All writing about dreams is grotesque in a way, and should be avoided. But indulge me a moment.
Last night I had a dream that was, I guess, a stylized version of leaving my job at Esterline Mason (now just Mason Controls, since Esterline no longer exists) a few years back. Maybe it wasn't even about leaving the job, but having to go back to clean out a desk there some time after leaving—and not just cleaning out the desk but closing out the apartment, it was somehow a composite of all that. Dream logic—who knows?

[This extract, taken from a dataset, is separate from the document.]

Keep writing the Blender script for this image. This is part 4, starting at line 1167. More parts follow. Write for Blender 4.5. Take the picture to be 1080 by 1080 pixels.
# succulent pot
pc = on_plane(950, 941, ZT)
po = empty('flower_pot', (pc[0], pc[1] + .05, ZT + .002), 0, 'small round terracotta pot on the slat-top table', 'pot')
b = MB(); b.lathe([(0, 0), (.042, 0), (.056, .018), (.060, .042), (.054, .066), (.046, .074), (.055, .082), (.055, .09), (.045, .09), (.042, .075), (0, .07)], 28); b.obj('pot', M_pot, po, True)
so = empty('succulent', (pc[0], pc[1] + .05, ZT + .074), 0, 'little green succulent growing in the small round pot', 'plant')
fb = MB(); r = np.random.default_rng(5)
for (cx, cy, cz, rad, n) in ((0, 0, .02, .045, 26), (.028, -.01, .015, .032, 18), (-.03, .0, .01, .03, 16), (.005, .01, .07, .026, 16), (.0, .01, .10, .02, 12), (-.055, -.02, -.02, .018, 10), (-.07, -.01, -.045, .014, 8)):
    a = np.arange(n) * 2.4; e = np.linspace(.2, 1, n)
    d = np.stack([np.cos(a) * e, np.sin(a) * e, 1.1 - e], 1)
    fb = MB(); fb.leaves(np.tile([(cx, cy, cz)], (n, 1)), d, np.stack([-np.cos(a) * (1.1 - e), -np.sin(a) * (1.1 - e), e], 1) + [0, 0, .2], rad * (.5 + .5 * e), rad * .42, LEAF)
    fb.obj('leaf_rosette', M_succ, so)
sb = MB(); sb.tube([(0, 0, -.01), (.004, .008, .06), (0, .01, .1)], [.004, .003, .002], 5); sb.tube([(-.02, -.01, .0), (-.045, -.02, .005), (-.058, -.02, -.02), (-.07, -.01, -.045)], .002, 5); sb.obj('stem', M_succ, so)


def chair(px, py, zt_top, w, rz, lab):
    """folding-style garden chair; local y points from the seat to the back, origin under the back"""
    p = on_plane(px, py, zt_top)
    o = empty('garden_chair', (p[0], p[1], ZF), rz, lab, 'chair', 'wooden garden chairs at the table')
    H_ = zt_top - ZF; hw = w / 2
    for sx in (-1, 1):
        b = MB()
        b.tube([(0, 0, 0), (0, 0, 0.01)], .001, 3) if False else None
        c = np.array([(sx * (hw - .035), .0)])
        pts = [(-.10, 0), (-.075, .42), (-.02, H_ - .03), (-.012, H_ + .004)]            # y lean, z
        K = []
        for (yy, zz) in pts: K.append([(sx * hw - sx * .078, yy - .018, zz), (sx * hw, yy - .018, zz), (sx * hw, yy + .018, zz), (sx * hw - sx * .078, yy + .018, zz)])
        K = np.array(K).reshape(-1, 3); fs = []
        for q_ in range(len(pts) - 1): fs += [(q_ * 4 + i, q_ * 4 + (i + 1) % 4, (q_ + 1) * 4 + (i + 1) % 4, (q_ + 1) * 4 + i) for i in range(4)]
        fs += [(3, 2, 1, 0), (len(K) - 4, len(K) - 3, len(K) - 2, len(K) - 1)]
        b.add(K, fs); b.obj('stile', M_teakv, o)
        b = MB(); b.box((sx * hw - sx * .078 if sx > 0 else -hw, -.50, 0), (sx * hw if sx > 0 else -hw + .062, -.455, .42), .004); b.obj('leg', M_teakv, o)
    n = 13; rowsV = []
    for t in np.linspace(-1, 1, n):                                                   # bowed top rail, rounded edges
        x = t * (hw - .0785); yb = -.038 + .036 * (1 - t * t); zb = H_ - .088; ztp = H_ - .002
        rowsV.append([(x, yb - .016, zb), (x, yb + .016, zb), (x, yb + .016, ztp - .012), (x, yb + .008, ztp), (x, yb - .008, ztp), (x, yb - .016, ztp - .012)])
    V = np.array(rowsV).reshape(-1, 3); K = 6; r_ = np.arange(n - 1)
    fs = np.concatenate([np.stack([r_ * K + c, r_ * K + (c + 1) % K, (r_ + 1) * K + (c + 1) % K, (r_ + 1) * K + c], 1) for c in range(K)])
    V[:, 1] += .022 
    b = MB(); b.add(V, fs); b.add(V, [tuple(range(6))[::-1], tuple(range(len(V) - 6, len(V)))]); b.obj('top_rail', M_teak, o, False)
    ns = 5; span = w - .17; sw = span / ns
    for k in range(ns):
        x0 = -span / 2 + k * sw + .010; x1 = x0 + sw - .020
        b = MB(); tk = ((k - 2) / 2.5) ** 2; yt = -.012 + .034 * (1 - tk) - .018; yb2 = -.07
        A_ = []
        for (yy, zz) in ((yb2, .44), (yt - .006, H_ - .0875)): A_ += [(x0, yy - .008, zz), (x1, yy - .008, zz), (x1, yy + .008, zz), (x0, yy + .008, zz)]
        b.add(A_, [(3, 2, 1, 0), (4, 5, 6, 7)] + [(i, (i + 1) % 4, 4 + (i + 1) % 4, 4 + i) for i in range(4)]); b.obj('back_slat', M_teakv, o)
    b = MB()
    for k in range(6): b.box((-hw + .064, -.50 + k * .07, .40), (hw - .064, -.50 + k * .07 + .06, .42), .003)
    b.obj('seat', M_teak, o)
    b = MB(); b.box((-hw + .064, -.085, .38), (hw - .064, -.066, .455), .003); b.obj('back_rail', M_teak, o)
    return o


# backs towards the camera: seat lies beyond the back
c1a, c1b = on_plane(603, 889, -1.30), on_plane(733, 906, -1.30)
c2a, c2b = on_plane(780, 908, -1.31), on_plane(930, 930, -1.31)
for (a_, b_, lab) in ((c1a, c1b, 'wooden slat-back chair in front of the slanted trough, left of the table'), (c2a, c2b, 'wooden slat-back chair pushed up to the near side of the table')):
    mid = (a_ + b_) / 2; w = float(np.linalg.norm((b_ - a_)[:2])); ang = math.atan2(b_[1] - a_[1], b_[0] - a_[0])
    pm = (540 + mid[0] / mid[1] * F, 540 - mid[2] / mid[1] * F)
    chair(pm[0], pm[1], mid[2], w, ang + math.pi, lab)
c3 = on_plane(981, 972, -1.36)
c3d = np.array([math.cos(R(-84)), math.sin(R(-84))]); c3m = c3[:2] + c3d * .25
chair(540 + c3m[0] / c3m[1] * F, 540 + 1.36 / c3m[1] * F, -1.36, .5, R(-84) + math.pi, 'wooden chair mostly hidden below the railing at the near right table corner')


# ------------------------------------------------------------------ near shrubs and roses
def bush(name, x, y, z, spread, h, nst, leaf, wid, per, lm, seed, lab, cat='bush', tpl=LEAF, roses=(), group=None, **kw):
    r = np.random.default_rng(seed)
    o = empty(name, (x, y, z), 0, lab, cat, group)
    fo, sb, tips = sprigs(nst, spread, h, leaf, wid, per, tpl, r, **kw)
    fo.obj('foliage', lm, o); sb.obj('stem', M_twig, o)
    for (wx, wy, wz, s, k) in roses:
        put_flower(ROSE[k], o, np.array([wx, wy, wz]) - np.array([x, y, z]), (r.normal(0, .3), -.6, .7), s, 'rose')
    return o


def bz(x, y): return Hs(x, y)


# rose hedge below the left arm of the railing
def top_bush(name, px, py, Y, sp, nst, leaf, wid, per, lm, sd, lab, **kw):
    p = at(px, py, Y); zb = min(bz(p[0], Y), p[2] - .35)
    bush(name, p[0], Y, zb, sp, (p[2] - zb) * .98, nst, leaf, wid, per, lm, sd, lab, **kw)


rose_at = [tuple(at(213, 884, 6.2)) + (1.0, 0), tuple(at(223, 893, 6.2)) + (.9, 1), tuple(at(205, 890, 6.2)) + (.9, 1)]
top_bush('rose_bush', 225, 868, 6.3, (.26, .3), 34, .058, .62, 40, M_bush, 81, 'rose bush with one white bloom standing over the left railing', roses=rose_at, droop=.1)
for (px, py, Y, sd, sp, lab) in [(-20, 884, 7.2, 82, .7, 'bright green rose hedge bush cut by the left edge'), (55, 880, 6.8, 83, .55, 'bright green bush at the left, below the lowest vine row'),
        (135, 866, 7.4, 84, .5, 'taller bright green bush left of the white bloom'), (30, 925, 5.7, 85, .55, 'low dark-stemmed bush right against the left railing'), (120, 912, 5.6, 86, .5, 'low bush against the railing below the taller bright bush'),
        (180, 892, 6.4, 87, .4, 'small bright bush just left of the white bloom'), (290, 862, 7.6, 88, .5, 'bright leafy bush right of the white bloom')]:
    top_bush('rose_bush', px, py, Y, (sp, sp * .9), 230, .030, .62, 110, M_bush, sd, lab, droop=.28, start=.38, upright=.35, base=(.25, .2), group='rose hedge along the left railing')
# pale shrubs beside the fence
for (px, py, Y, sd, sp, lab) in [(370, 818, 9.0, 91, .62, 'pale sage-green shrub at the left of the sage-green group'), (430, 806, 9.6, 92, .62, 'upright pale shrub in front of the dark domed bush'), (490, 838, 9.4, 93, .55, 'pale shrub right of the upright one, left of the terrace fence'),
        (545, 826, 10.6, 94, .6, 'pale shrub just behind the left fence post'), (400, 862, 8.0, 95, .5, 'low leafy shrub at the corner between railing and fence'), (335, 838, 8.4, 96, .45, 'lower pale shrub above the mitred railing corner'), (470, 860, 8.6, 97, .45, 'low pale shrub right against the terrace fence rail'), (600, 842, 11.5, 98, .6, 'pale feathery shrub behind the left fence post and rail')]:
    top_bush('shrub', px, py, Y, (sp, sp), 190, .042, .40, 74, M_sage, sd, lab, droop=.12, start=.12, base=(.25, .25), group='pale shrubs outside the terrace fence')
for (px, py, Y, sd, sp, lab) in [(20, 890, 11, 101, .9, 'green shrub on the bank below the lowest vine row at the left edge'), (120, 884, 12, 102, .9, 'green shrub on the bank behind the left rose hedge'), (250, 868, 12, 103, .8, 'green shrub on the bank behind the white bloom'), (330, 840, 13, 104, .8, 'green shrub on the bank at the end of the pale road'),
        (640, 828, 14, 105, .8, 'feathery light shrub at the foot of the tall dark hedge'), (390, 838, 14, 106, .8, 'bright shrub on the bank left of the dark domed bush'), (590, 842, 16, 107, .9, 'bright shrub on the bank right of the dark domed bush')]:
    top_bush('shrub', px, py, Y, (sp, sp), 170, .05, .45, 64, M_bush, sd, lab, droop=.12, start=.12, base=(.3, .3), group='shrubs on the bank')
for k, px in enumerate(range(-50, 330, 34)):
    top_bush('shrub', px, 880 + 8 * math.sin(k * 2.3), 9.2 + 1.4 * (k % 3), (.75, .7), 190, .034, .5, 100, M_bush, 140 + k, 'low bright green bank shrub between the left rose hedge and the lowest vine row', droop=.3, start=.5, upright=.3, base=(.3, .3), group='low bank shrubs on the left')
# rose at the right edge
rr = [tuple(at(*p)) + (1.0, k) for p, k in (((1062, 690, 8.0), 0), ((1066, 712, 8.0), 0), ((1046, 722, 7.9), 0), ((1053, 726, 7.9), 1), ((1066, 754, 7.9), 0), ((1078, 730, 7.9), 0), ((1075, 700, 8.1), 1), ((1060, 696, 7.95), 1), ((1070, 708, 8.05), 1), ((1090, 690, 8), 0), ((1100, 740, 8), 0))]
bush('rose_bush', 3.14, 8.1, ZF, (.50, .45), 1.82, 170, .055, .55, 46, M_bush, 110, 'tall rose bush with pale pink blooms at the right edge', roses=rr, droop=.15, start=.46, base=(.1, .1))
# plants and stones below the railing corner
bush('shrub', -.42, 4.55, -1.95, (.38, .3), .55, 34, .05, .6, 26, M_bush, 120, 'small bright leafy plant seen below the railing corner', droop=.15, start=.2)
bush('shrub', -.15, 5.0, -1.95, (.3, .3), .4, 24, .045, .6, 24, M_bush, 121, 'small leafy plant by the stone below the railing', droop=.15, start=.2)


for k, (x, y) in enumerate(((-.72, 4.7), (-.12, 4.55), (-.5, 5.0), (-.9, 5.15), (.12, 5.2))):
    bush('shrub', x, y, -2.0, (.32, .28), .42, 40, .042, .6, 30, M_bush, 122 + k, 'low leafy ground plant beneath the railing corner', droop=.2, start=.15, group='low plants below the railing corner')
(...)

I ran into Jorge, who I used to work for there, in the dream. It wasn't him, but it was him, and he was a kind of composite of various people I knew there. I don't recall any details except for a question I asked him:
"Did I belong here?"
That question followed me out of the dream, and has been reverberating in a side room in my mind like a well-balanced going all day. The question had a particular flavor that I'm having a hard time articulating, though I know it's the... goal? measure? purpose? of a job or community.
Did I belong here.
There's emphasis on the belong. It was a feeling of wanting to know if I made it. Did I finally get accepted to the tribe. Did I make it to the inner circle. Did I become one of you. Did I get the job done. Did I do well enough. Something beyond liking—respect.
This is why you shouldn't talk about dreams out loud. I've read the words above and none of them convey the feeling. "Did I belong here?" is a question, but it was also an answer—a question searches, but in the search it can also find without finding, locating the answer without reaching it. Yes, the answer is over there, and you can see the general shape and size from the shape or the dimensions of the box, but you don't need to see it. You know it's there.
Somehow I belonged, in some way. And moved on. It leaves a warm spot where the belonging was, but the spot is empty. What takes its place? No—unlikely. It has to be a new spot, a new belonging, if the luck strikes again. Until then.
So we beat on, boats against the current, borne back ceaselessly into the past.